Problem statement:
Every line in the listing below from the one with "Write part 3" through the one with "4.06).build('flange', M['galvanised'], t)" is to be reproduced exactly, both ends included; leave out the rest.

━━━━━ Data to process ━━━━━

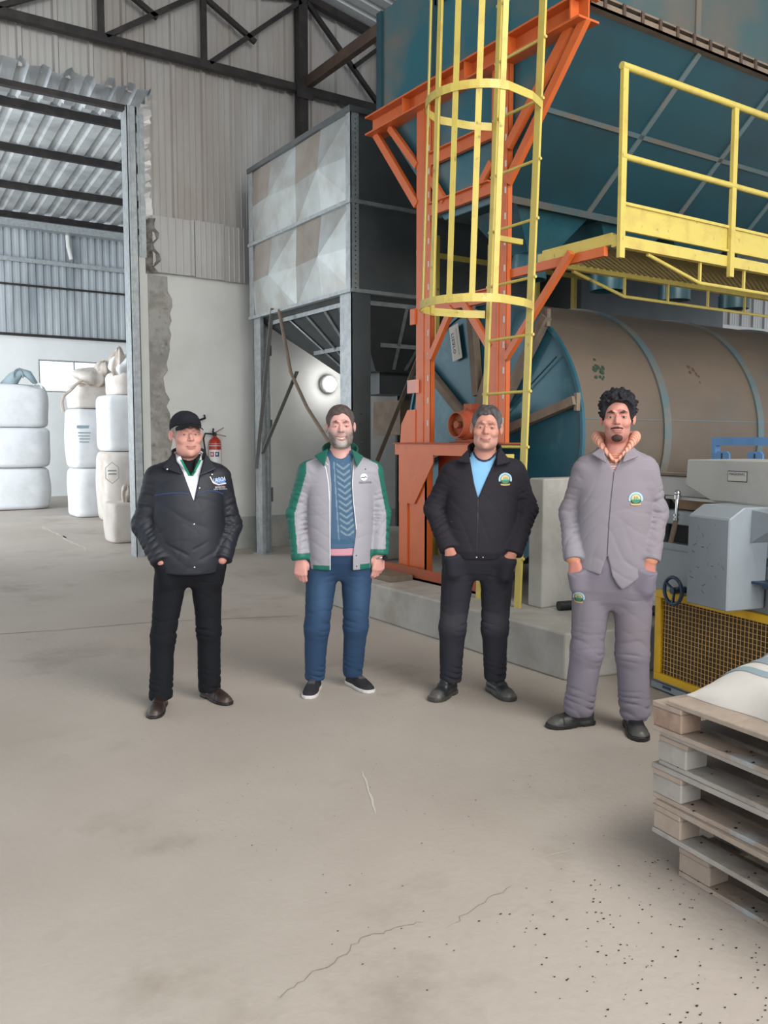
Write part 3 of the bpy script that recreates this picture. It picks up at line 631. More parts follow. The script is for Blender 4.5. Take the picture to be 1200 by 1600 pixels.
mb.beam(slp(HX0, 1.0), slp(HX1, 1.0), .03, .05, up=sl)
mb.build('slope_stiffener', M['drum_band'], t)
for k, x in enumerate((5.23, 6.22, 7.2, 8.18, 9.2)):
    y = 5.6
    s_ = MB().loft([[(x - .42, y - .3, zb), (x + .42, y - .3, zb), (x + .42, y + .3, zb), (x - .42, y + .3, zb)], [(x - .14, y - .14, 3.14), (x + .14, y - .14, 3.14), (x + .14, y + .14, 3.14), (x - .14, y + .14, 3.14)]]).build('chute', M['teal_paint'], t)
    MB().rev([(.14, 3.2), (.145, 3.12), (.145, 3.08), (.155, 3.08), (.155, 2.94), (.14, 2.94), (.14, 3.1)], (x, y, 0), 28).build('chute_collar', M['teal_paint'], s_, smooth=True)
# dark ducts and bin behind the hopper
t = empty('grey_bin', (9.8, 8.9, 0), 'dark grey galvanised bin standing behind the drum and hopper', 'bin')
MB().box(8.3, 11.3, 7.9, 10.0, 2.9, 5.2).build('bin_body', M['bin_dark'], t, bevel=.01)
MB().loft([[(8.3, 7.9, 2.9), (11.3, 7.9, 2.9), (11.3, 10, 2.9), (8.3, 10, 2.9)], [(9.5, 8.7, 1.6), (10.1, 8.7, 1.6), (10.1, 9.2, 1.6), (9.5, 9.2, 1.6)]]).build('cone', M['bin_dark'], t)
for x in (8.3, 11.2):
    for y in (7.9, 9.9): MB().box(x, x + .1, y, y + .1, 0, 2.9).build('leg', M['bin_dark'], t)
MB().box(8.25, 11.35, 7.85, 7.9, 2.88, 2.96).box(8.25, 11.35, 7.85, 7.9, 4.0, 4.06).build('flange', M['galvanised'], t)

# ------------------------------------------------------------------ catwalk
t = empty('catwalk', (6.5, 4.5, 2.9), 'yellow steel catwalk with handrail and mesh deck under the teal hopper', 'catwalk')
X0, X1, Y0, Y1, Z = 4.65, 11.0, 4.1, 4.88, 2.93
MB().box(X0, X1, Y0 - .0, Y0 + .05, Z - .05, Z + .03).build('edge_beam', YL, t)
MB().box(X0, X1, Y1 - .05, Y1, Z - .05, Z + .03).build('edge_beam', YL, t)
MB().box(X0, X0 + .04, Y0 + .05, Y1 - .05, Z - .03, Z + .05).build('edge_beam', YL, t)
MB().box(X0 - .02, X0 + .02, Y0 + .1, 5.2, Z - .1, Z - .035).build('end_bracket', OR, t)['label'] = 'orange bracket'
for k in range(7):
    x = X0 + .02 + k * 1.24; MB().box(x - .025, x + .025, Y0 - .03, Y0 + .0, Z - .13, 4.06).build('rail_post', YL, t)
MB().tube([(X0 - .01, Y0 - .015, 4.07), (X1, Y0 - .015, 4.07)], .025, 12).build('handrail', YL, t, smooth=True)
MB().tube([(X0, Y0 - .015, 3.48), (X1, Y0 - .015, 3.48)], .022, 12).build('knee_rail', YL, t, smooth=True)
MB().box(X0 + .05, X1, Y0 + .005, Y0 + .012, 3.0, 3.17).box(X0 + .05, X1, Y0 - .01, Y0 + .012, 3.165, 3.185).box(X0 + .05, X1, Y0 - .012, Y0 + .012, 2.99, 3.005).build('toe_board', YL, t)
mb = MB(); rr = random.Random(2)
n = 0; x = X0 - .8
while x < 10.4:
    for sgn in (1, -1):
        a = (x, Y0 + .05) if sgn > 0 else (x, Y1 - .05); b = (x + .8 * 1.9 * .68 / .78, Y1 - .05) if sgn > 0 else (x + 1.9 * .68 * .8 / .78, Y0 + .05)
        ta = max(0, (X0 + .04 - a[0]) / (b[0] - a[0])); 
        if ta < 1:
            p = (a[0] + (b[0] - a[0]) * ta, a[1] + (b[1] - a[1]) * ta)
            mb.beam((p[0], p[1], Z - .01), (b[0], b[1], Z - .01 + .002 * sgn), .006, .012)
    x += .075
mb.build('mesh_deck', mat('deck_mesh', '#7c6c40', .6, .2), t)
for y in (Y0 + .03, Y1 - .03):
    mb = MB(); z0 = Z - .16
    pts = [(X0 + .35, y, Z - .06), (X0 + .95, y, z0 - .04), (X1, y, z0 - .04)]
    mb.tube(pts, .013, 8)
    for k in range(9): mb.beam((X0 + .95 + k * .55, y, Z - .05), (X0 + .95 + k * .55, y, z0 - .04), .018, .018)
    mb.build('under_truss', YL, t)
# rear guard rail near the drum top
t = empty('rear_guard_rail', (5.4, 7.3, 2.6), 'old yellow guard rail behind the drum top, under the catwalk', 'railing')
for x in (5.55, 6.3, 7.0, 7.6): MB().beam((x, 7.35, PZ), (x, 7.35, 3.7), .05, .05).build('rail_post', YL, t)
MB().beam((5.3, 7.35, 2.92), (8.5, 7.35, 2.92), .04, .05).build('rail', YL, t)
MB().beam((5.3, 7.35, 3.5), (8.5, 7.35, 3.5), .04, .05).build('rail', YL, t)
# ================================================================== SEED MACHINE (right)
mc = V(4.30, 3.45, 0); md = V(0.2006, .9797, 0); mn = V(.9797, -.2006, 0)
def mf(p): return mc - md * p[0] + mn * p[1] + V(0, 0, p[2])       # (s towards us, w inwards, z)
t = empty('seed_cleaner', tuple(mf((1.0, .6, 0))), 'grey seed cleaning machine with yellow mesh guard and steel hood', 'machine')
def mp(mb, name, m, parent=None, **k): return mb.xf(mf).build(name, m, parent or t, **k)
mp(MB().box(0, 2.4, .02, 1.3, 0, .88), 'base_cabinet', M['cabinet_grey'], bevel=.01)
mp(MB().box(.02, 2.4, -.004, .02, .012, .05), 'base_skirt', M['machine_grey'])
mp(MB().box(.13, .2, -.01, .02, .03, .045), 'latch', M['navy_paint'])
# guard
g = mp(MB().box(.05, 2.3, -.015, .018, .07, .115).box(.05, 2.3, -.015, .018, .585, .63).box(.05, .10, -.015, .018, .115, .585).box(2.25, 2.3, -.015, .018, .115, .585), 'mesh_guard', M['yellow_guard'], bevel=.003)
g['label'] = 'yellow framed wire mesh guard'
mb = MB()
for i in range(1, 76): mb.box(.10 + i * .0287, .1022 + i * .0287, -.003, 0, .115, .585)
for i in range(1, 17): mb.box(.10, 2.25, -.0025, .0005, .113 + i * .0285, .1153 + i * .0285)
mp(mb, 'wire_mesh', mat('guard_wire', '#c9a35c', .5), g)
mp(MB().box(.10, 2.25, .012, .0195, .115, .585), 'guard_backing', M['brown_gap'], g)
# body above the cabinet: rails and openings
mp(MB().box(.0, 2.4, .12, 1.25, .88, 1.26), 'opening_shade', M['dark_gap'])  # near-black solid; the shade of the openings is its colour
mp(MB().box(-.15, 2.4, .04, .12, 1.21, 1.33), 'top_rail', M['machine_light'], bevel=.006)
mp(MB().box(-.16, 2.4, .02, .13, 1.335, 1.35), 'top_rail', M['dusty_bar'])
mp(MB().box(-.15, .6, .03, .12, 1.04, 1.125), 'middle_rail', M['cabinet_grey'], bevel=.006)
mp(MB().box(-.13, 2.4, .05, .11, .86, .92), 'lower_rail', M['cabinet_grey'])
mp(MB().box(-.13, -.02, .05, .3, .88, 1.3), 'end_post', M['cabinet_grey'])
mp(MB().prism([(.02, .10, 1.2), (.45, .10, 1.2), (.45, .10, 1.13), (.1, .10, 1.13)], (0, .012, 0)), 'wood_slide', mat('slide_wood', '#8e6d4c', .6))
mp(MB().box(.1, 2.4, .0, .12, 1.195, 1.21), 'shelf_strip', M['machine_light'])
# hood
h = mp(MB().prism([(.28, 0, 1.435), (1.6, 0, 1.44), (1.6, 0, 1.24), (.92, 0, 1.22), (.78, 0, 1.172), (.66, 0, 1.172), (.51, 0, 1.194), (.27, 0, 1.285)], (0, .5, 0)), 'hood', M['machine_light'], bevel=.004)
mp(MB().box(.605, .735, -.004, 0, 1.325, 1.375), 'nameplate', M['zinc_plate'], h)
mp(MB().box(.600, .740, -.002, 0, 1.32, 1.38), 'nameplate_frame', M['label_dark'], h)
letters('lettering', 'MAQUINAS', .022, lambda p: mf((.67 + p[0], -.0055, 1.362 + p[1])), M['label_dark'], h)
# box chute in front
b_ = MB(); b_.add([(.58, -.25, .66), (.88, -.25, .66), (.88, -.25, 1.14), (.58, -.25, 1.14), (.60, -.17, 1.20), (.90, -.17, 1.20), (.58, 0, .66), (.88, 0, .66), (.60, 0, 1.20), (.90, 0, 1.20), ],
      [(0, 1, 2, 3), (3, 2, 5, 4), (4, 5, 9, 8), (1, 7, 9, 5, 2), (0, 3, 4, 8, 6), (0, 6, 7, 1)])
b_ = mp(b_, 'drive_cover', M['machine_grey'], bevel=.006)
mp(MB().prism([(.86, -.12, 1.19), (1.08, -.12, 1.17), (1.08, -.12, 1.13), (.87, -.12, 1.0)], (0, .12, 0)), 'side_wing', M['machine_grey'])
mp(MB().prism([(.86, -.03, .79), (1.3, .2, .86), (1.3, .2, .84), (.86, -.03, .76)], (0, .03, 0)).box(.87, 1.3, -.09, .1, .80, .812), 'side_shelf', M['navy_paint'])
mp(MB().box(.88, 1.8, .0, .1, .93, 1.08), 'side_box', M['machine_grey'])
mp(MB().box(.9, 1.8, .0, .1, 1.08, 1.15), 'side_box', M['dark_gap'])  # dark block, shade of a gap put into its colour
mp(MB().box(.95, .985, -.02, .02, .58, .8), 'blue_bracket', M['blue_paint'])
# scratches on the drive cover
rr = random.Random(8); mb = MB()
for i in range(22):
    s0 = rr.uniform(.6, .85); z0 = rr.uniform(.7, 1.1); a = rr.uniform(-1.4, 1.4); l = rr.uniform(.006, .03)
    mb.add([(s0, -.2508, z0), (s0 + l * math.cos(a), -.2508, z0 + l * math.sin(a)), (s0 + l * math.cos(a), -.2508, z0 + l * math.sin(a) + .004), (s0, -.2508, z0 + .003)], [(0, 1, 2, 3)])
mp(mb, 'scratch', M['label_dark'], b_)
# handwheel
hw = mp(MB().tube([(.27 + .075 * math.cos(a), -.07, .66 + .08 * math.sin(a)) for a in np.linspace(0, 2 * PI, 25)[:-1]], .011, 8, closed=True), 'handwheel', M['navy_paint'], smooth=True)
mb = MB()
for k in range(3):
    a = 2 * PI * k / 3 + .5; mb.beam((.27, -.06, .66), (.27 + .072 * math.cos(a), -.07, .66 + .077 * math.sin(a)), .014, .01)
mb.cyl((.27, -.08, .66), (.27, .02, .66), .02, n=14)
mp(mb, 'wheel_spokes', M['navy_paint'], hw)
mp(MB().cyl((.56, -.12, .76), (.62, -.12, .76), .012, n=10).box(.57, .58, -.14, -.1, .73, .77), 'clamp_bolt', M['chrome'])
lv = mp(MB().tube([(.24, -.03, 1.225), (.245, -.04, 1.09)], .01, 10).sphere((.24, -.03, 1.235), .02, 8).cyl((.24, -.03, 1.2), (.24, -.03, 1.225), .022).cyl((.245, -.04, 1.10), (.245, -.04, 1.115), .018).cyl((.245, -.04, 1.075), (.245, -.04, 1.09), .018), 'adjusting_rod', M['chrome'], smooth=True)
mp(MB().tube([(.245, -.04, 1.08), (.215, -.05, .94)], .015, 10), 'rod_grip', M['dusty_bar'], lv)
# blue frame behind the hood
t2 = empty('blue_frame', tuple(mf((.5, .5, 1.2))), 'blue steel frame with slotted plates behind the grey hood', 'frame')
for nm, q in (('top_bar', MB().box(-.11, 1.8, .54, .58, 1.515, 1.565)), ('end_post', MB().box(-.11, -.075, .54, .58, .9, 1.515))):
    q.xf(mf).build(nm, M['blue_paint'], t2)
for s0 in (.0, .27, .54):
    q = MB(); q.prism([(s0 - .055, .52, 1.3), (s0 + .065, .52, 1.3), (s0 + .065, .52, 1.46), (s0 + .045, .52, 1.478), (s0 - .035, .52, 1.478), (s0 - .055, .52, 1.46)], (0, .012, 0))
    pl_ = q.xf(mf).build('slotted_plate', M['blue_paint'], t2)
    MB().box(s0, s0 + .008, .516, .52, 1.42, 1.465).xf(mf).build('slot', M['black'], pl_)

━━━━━
━━━━━ Data to process ━━━━━

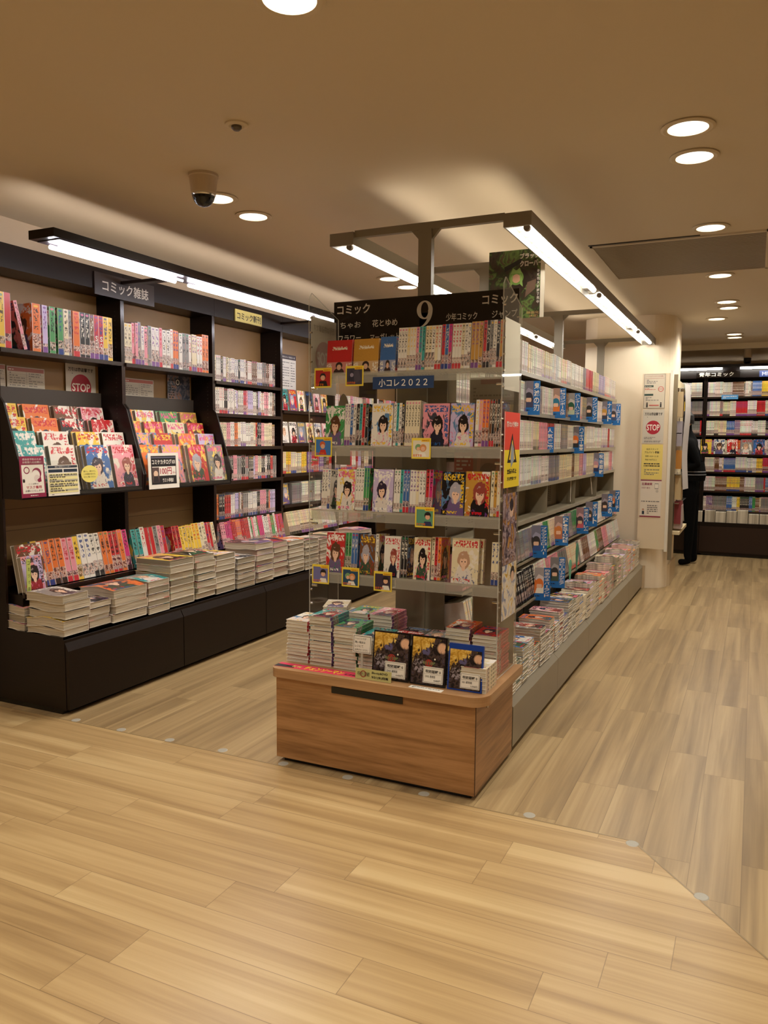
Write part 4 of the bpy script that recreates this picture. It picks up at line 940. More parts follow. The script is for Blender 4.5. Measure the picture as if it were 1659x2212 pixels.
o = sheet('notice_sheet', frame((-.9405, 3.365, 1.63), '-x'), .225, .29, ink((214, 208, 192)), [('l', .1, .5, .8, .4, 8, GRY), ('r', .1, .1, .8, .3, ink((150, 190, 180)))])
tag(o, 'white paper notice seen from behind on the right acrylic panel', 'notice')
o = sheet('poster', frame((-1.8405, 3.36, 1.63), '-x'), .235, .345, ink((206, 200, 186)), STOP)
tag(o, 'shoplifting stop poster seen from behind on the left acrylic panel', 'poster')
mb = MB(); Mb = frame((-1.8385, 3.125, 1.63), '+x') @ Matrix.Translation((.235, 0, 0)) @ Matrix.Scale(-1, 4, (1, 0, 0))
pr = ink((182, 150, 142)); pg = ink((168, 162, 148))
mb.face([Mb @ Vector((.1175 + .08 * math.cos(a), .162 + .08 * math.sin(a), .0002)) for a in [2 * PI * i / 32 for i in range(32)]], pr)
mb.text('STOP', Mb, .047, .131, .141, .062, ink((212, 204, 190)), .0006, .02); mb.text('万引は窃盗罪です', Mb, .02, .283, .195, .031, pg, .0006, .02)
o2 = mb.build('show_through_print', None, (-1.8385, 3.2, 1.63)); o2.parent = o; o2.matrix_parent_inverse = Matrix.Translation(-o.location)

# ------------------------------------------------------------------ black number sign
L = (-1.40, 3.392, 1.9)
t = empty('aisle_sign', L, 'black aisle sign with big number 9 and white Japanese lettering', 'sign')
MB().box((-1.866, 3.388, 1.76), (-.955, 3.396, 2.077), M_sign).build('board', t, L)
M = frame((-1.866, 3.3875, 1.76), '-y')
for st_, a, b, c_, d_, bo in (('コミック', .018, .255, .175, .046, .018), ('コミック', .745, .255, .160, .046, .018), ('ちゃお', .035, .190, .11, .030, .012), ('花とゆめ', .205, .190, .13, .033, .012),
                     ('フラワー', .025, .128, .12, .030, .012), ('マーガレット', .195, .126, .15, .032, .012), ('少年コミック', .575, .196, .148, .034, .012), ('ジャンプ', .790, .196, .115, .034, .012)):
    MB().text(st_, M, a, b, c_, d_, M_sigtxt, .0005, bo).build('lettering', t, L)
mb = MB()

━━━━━

Response to the exercise:
Write part 3 of the bpy script that recreates this picture. It picks up at line 631. More parts follow. The script is for Blender 4.5. Take the picture to be 1200 by 1600 pixels.
mb.beam(slp(HX0, 1.0), slp(HX1, 1.0), .03, .05, up=sl)
mb.build('slope_stiffener', M['drum_band'], t)
for k, x in enumerate((5.23, 6.22, 7.2, 8.18, 9.2)):
    y = 5.6
    s_ = MB().loft([[(x - .42, y - .3, zb), (x + .42, y - .3, zb), (x + .42, y + .3, zb), (x - .42, y + .3, zb)], [(x - .14, y - .14, 3.14), (x + .14, y - .14, 3.14), (x + .14, y + .14, 3.14), (x - .14, y + .14, 3.14)]]).build('chute', M['teal_paint'], t)
    MB().rev([(.14, 3.2), (.145, 3.12), (.145, 3.08), (.155, 3.08), (.155, 2.94), (.14, 2.94), (.14, 3.1)], (x, y, 0), 28).build('chute_collar', M['teal_paint'], s_, smooth=True)
# dark ducts and bin behind the hopper
t = empty('grey_bin', (9.8, 8.9, 0), 'dark grey galvanised bin standing behind the drum and hopper', 'bin')
MB().box(8.3, 11.3, 7.9, 10.0, 2.9, 5.2).build('bin_body', M['bin_dark'], t, bevel=.01)
MB().loft([[(8.3, 7.9, 2.9), (11.3, 7.9, 2.9), (11.3, 10, 2.9), (8.3, 10, 2.9)], [(9.5, 8.7, 1.6), (10.1, 8.7, 1.6), (10.1, 9.2, 1.6), (9.5, 9.2, 1.6)]]).build('cone', M['bin_dark'], t)
for x in (8.3, 11.2):
    for y in (7.9, 9.9): MB().box(x, x + .1, y, y + .1, 0, 2.9).build('leg', M['bin_dark'], t)
MB().box(8.25, 11.35, 7.85, 7.9, 2.88, 2.96).box(8.25, 11.35, 7.85, 7.9, 4.0, 4.06).build('flange', M['galvanised'], t)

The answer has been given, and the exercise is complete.